Zentral für diesen Film ist die Frage, ob journalistische Integrität auch dann gewährleistet ist, wenn das Berufliche mit dem Privaten vermischt und verwischt wird. Meryl Streep und Tom Hanks spielen zwei Spielberg-Identifikationsprototypen, die sich aus einer misslichen moralischen, da ambivalenten Lage befreien müssen: Einerseits ist die Versuchung groß, jene Pentagon-Papiere zu drucken, die der Wirtschaftlichkeit einer maroden Zeitung zugutekommen, andererseits jedoch werden, daran gekoppelt, nachträglich Politiker angeklagt, die im engsten Umfeld beider nicht als Quelle, sondern als Freunde fungierten. Auf welche Seite sich Spielberg in dutzenden raffiniert montierten Diskursen stellt, wird alsbald deutlich. "Die Verlegerin" stimmt letztlich ein Hohelied von Verantwortung und Pressefreiheit an, nicht frei von Humor und Pathos, gleichwohl beseelt von der notwendigen Ernsthaftigkeit und Überzeugung, dass das Kino immer noch am prächtigsten manipuliert.

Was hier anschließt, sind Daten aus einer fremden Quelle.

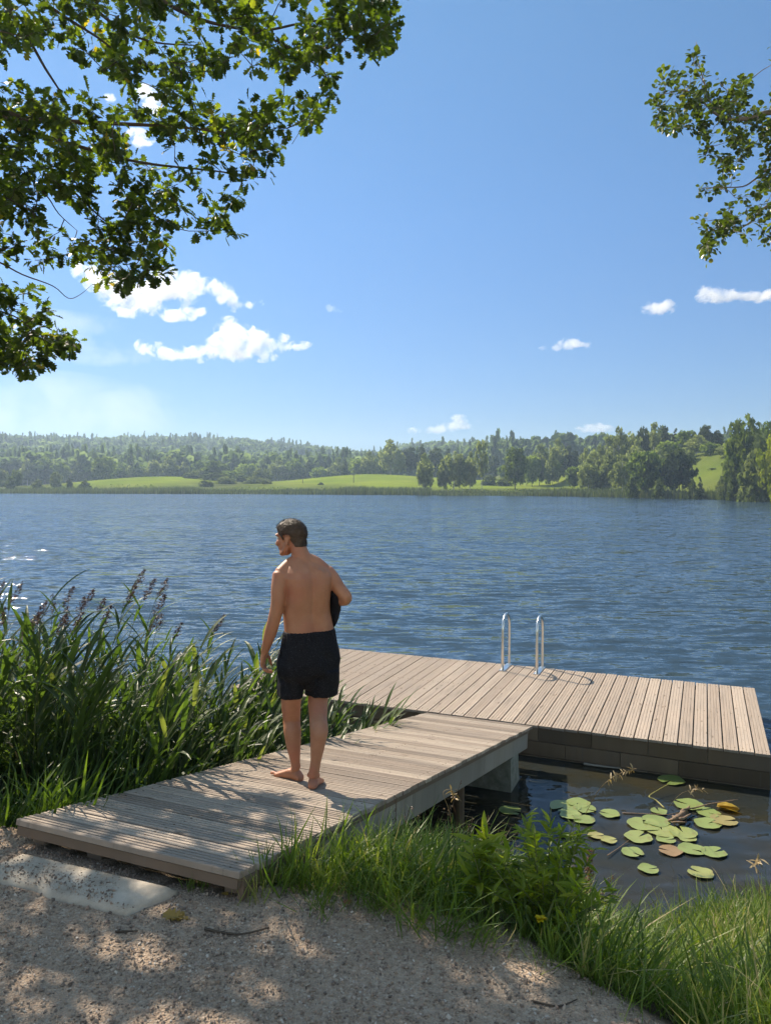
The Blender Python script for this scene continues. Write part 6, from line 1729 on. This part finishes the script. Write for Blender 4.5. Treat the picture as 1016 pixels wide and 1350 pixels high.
# yellow dying leaf
M_YLEAF = leaf_mat('yellow_leaf', [(0, (0.34, 0.21, 0.03)), (1, (0.46, 0.32, 0.05))], .3, tint=(1, .9, .3))
mb = MB(); mb.instances(BRV, BRF, frame_dir(np.array([[0.9, -.35, .1], [0.5, -.1, .12]]), np.tile([0, .1, 1.0], (2, 1))) * np.array([.27, .2])[:, None, None], np.array([[0, 0, .02], [.02, 0.03, .02]]), [.3, .8])
q = at_z(944, 1066, 0.0); o = mb.build('yellow_leaf', M_YLEAF); o.location = q; tag(o, 'yellow withering water plant leaf at the right of the pads', 'leaf')
# pale floating pole and reflection-free thin plank behind
stems('floating_pole', [[(769, 1007, .015), (790, 1010, .02), (818, 1013, .015)]], .016, M_BEAM, 'pale thin pole floating in the shadow of the platform', 'pole')

# ================================================================ things lying on the gravel
M_DLEAF = leaf_mat('fallen_leaf', [(0, (0.20, 0.13, 0.03)), (0.6, (0.33, 0.22, 0.05)), (1, (0.26, 0.12, 0.06))], .25, .6, tint=(1, .9, .4))
def fallen(px, py, L, tone, lab, n=1):
    q = at_z(px, py, Z0 + .005); q[2] = float(ground_z(q[0], q[1])) + .014
    mb = MB(); d = np.stack([rng.uniform(-1, 1, n), rng.uniform(-.6, .3, n), rng.uniform(.0, .3, n)], 1)
    mb.instances(OAKV, OAKF, frame_dir(d, np.tile([.1, -.2, 1.0], (n, 1)) + .4 * unit_rand(n)) * (np.full(n, L) * rng.uniform(.8, 1.1, n))[:, None, None], rng.normal(0, .012, (n, 3)) * [1, 1, .2] - d * L * .4, np.full(n, tone))
    o = mb.build('fallen_leaf', M_DLEAF); o.location = q; tag(o, lab, 'leaf', 'fallen leaves on the gravel')
fallen(236, 1208, .10, .4, 'curled yellow brown leaves on the gravel just past the slab', 3)
fallen(464, 1190, .06, 1.0, 'small reddish leaf at the gravel edge under the big tussock')
fallen(300, 1176, .05, .6, 'small dull leaf by the front corner of the walkway')
def stick(pts, rad, lab):
    q = [at_z(a, b, Z0) for a, b in pts]; q = [np.array([k[0], k[1], float(ground_z(k[0], k[1])) + rad * 1.3]) for k in q]
    P = smooth_path(q, 4); mb = MB(); mb.tube(P - q[0], np.linspace(rad, rad * .5, len(P)), 6, .5); o = mb.build('twig', M_TWIG, smooth=True); o.location = q[0]
    tag(o, lab, 'twig', 'twigs on the gravel')
stick([(270, 1224), (295, 1230), (320, 1232), (355, 1224)], .006, 'long dark curved twig on the gravel in front of the walkway')
stick([(152, 1227), (182, 1226)], .005, 'short dark twig on the gravel below the slab')
stick([(0, 1158), (12, 1161), (18, 1155)], .004, 'small twig at the left end of the slab')
stick([(700, 1320), (735, 1327), (760, 1318)], .004, 'thin twig on the gravel at the lower right')
# ================================================================ clouds: real volumes, far beyond the hill
cy.volume_step_rate = 0.22; cy.volume_max_steps = 256
def cloud(lumps, Y, lab, dens=0.04, nscale=1.0, edge=1.0, thr=0.5):
    """soft density field around a few lumps, broken up by noise; the mesh is only the hull of that vapour"""
    k = Y / FPX
    L = []
    for (px, py, r_) in lumps:
        rx, ry = (r_, r_) if not isinstance(r_, tuple) else r_
        c = at_y(px, py, Y + rng.uniform(-.3, .3) * rx * k)
        L.append((c, rx * k * 1.35, max(rx * 0.8, ry) * k * 1.2, ry * k * 1.35))
    t = NT('cloud_vapour'); p = t.pos()
    f = None
    for c, a, b_, h_ in L:
        q = t.n('ShaderNodeVectorMath', operation='SUBTRACT'); t.l(p, q.inputs[0]); q.inputs[1].default_value = tuple(c)
        q2 = t.n('ShaderNodeVectorMath', operation='DIVIDE'); t.l(q.outputs[0], q2.inputs[0]); q2.inputs[1].default_value = (a, b_, h_)
        q3 = t.n('ShaderNodeVectorMath', operation='DOT_PRODUCT'); t.l(q2.outputs[0], q3.inputs[0]); t.l(q2.outputs[0], q3.inputs[1])
        v = t.math('MAXIMUM', t.math('SUBTRACT', 1.0, q3.outputs['Value']), 0.0)
        f = v if f is None else t.math('MAXIMUM', f, v) if False else t.math('ADD', f, v)
    f = t.math('MINIMUM', f, 1.0)
    n1 = t.noise(p, 0.030 * nscale, 9, 0.66, 0.4)
    g = t.math('ADD', f, t.math('MULTIPLY', t.math('SUBTRACT', n1, 0.5), 6.0 * edge))
    g = t.math('MULTIPLY', t.math('SUBTRACT', g, thr), 1.6, clamp=True)
    g = t.math('MULTIPLY', g, t.math('MULTIPLY', f, 6.0, clamp=True))
    v = t.n('ShaderNodeVolumePrincipled')
    v.inputs['Color'].default_value = (1, 1, 1, 1); v.inputs['Anisotropy'].default_value = 0.4
    t.l(t.math('MULTIPLY', g, dens), v.inputs['Density'])
    t.l(v.outputs[0], t.out.inputs['Volume'])
    mb = MB()
    for c, a, b_, h_ in L: ell(mb, c, np.eye(3), (a, b_, h_))
    ext = max(q[1] for q in L)
    me = remeshed(mb, 'cloud', max(4.0, ext / 6), 1, t.m)
    o = link('cloud', me); tag(o, lab, 'cloud', 'clouds in the sky'); return o
Yc = 1900
cloud([(108, 357, 12), (128, 366, 17), (150, 384, 21), (174, 394, 21), (198, 390, 20), (216, 374, 20), (242, 378, 20), (262, 374, 13), (160, 402, 13)], Yc, 'large bright cloud partly hidden behind the lower oak leaves')
cloud([(281, 378, 10), (298, 388, 13), (310, 399, 10), (328, 402, (11, 5)), (342, 399, (7, 4))], Yc, 'small ragged cloud just right of the large one behind the oak', 0.04)
cloud([(226, 416, (14, 8)), (243, 413, (16, 9)), (260, 411, (11, 7))], Yc, 'small oval cloud between the two largest clouds', 0.04)
cloud([(190, 457, (12, 9)), (210, 463, (14, 10)), (236, 467, (16, 9)), (262, 467, (16, 10)), (284, 457, 16), (302, 440, 18), (322, 448, 18), (346, 452, 15), (370, 453, (16, 11)), (394, 456, (16, 6)), (350, 470, (16, 7)), (312, 464, (22, 11))], Yc, 'largest white cumulus cloud over the lake, long and flat based')
cloud([(856, 407, (11, 8)), (874, 405, (14, 9))], Yc, 'small round white cloud alone on the right side of the sky', 0.045)
cloud([(932, 388, (14, 10)), (952, 389, (16, 11)), (972, 393, (16, 7)), (995, 391, (16, 7)), (1020, 390, (16, 8)), (1045, 388, (16, 8))], Yc, 'long white cloud cut by the right edge of the view', 0.045)
cloud([(716, 458, (6, 4)), (738, 456, (11, 6)), (750, 453, (13, 7)), (768, 455, (12, 4))], Yc, 'tiny flat cloud left of the round one', 0.035)
cloud([(546, 568, (10, 4)), (572, 567, (12, 5)), (588, 563, (12, 7)), (604, 557, (14, 9)), (618, 559, (12, 6))], Yc, 'low white cloud above the middle of the far shore', 0.04)
cloud([(770, 563, (11, 6)), (784, 564, (13, 6)), (798, 566, (10, 5))], Yc, 'low small cloud above the right hand birches', 0.035)
cloud([(776, 585, (12, 6))], Yc, 'smallest cloud right above the tree tops', 0.015)
cloud([(438, 406, (8, 5)), (446, 410, (6, 3))], Yc, 'faint wisp of cloud in the middle of the blue sky', 0.012)
cloud([(192, 128, (15, 13)), (207, 140, (12, 10)), (182, 182, (18, 9)), (145, 132, (9, 7))], Yc, 'white cloud showing through gaps between the oak leaves')
cloud([(40, 545, (190, 22)), (90, 520, (120, 14)), (20, 500, (110, 10))], 2600, 'thin veil of high cloud low in the left of the sky', 0.00045, 0.12, 1.8, 0.30)
cloud([(90, 462, (100, 9)), (150, 472, (70, 7)), (60, 428, (90, 11))], 2600, 'faint streaks of thin cloud beneath the oak branches', 0.0008, 0.18, 1.3, 0.35)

Das Spielberg-Kino manipuliert dort, wo es ausspart. Die Person Nixon – von John Williams' unangenehm tickenden Noten zur Persona non grata erklärt – bleibt ein Abstraktum des Bösen, dauertelefonierend, brüsk, ein Typ zwischen den Fenstern des Weißen Hauses. Die Abschwächung der "Gegenseite" geht einher mit der Aufwertung des Heldischen. Nebenbei nämlich erzählt Spielberg (hochmodern) von den Erschwernissen, inmitten männlicher Konkurrenz sich als Frau durchzusetzen. In Meryl Streep wird die verstörende Unsicherheit einer Frau greifbar, die eine Firma geerbt hat und lediglich das Glück an jeden ihrer Mitarbeiter herantragen will. Das Geschäft, in dem Männer sich an langen Tischen formieren, allerdings verlangt es, dass ihre vorbereiteten Stichpunktzettel in Wahrheit den Schwund ihrer Macht zeigen. Vielleicht dokumentiert Spielberg in "Die Verlegerin" die Geburtsstunde des investigativen Journalismus, aber ebenso sehr die Geburt von Selbstbewusstsein und von Bewusstsein gegenüber der Geschichte.